How to compare two arrays in node js?

Question

I am having two arrays, how can i compare the two arrays at single shot.

   var arr1= ["a","b","c"];
   var arr2 = ["a","c","d"]

   if(arr1 == arr2){
      console.log(true);
    }else{
      console.log(false);
    }

Answer 1

var arr1 = ["a","b","c"];
var arr2 = ["a","c","d"];

if (arr1.length == arr2.length
    && arr1.every(function(u, i) {
        return u === arr2[i];
    })
) {
   console.log(true);
} else {
   console.log(false);
}

---

Side note for edge cases:

=== is often considered slightly broken for this kind of task because NaN behaves unexpectedly:

var arr1 = ["a",NaN,"b"];
var arr2 = ["a",NaN,"b"];

if (arr1.length == arr2.length
    && arr1.every(function(u, i) {
        return u === arr2[i];
    })
) {
   console.log(true);
} else {
   console.log(false);
}

The code above actually logs false because NaN !== NaN. In addition, === can't distinguish +0 from -0. To cover both of these cases, you could use a stronger comparison known as "egal" or "is", which can easily be implemented like so:

function is(a, b) {
    return a === b && (a !== 0 || 1 / a === 1 / b) // false for +0 vs -0
        || a !== a && b !== b; // true for NaN vs NaN
}

var arr1 = ["a",NaN,"b"];
var arr2 = ["a",NaN,"b"];

if (arr1.length == arr2.length
    && arr1.every(function(u, i) {
        // Use "is" instead of "==="
        return is(u, arr2[i]);
    })
) {
   console.log(true);
} else {
   console.log(false);
}

Answer 2

The top answer is good, but I would also consider using Array.prototype:

Array.prototype.equals = function (arr) {
    return this.length == arr.length && this.every((u, i) => u === arr[i]);
}

console.log([1,2,3].equals([1,2,3])); // true
console.log([1,2,3].equals([1,3,3])); // false
// BUT!
console.log(["a",NaN,"b"].equals(["a",NaN,"b"])); // false, because NaN !== NaN

If you want it to work for NaNs too and distinguish +0 and -0, better use this:

Array.prototype.equals = function (arr) {
    function is(a, b) { // taken from the top answer
        return a === b && (a !== 0 || 1 / a === 1 / b) // false for +0 vs -0
            || a !== a && b !== b; // true for NaN vs NaN
    }
    return this.length == arr.length && this.every((u, i) => is(u, arr[i]));
}

console.log(["a",NaN,"b"].equals(["a",NaN,"b"])); // true

Answer 3

[ES6]

Top answer is good & enough.

But when you just want to compare its values are same you have to sort it before. here's no need sort code.

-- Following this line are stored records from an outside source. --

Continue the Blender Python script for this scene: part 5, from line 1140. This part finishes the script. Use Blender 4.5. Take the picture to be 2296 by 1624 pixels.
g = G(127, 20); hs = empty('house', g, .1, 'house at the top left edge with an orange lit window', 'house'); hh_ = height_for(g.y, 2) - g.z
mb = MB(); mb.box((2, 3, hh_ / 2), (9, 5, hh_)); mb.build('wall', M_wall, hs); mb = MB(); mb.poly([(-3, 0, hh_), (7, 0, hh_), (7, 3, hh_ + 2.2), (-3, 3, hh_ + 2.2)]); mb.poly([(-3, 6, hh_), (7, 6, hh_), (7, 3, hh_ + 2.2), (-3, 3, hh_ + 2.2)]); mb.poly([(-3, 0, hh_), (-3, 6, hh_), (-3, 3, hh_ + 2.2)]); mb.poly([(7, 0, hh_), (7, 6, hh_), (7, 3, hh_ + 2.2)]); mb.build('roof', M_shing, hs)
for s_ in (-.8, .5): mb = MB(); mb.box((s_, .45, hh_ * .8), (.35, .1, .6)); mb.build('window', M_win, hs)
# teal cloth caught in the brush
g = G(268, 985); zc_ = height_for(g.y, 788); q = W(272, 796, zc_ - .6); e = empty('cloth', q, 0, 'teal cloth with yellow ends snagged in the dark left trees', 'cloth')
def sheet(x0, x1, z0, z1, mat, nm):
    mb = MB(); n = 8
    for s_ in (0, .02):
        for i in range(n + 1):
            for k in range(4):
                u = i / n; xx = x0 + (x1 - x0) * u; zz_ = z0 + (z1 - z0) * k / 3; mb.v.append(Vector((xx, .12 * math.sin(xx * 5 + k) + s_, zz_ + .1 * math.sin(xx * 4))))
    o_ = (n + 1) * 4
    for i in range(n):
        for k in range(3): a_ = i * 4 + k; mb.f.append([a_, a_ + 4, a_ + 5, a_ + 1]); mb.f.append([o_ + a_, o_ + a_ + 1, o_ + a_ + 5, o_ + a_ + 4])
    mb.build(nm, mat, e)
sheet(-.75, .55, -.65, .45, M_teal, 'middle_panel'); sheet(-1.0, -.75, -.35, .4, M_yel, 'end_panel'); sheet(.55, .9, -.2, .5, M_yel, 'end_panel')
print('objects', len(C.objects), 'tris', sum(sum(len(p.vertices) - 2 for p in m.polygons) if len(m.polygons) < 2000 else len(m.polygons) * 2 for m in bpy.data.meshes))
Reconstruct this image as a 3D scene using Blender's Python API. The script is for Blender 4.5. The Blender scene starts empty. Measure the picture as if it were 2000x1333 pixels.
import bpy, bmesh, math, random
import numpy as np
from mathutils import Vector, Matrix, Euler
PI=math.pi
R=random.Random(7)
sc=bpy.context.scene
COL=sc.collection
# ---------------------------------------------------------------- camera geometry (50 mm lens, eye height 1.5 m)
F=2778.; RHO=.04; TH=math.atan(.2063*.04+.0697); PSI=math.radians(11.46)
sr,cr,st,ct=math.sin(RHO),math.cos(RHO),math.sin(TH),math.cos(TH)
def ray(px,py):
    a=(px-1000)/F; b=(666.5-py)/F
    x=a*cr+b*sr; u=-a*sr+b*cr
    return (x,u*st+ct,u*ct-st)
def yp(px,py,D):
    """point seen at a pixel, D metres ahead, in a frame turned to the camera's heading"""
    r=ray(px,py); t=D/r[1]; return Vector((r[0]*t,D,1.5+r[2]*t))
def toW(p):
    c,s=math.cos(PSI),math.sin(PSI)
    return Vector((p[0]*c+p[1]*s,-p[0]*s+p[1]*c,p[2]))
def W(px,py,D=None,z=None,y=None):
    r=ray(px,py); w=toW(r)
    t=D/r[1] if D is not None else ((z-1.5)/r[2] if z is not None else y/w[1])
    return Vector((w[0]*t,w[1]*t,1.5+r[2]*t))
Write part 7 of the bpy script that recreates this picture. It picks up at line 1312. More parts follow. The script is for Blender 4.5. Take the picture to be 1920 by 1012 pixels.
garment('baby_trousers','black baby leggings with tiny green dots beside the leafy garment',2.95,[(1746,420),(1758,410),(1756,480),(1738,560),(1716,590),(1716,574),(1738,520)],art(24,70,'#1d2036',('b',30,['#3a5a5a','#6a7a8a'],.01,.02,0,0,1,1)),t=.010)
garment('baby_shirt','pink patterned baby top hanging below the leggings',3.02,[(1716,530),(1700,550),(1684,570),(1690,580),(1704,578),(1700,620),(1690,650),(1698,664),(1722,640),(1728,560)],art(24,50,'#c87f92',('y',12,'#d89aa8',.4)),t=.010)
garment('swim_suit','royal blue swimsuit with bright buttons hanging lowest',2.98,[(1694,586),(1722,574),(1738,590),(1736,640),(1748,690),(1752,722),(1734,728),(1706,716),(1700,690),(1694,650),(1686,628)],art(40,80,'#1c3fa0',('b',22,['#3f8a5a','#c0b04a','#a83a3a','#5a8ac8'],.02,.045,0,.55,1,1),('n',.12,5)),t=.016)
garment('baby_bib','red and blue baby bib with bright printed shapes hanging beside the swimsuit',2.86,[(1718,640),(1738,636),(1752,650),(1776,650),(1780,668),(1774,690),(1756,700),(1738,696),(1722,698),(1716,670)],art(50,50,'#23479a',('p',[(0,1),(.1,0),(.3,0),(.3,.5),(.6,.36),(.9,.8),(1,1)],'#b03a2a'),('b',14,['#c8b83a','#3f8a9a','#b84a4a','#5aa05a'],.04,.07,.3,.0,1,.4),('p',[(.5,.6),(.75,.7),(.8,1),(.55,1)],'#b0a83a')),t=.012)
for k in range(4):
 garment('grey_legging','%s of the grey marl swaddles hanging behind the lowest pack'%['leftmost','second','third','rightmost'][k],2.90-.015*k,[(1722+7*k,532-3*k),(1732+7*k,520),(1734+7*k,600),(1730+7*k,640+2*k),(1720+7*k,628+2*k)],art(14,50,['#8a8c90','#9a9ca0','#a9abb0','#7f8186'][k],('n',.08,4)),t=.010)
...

if(arr1.length == arr2.length && arr1.every((v) => arr2.indexOf(v) >= 0)) {
    console.log(true);
} else {
    console.log(false);
}

And.. I think using a 'some' instead of 'every' is better.

If those are not same, 'some' gives you a early exit. - very little early but early ;)

if(arr1.length == arr2.length && !arr1.some((v) => arr2.indexOf(v) < 0)) {
    console.log(true);
} else {
    console.log(false);
}

Answer 4

I wanted to add some modification of the code made by 'Taihwan Hah' but could not leave a comment (the system told me so)

So here is my modifs:

function ArrayEquals(arr1,arr2){
    return arr1.length === arr2.length && !arr1.some((v) => arr2.indexOf(v) < 0) && !arr2.some((v) => arr1.indexOf(v) < 0);
}

basically, I had to check for but array because my arrays do not contains unique numbers.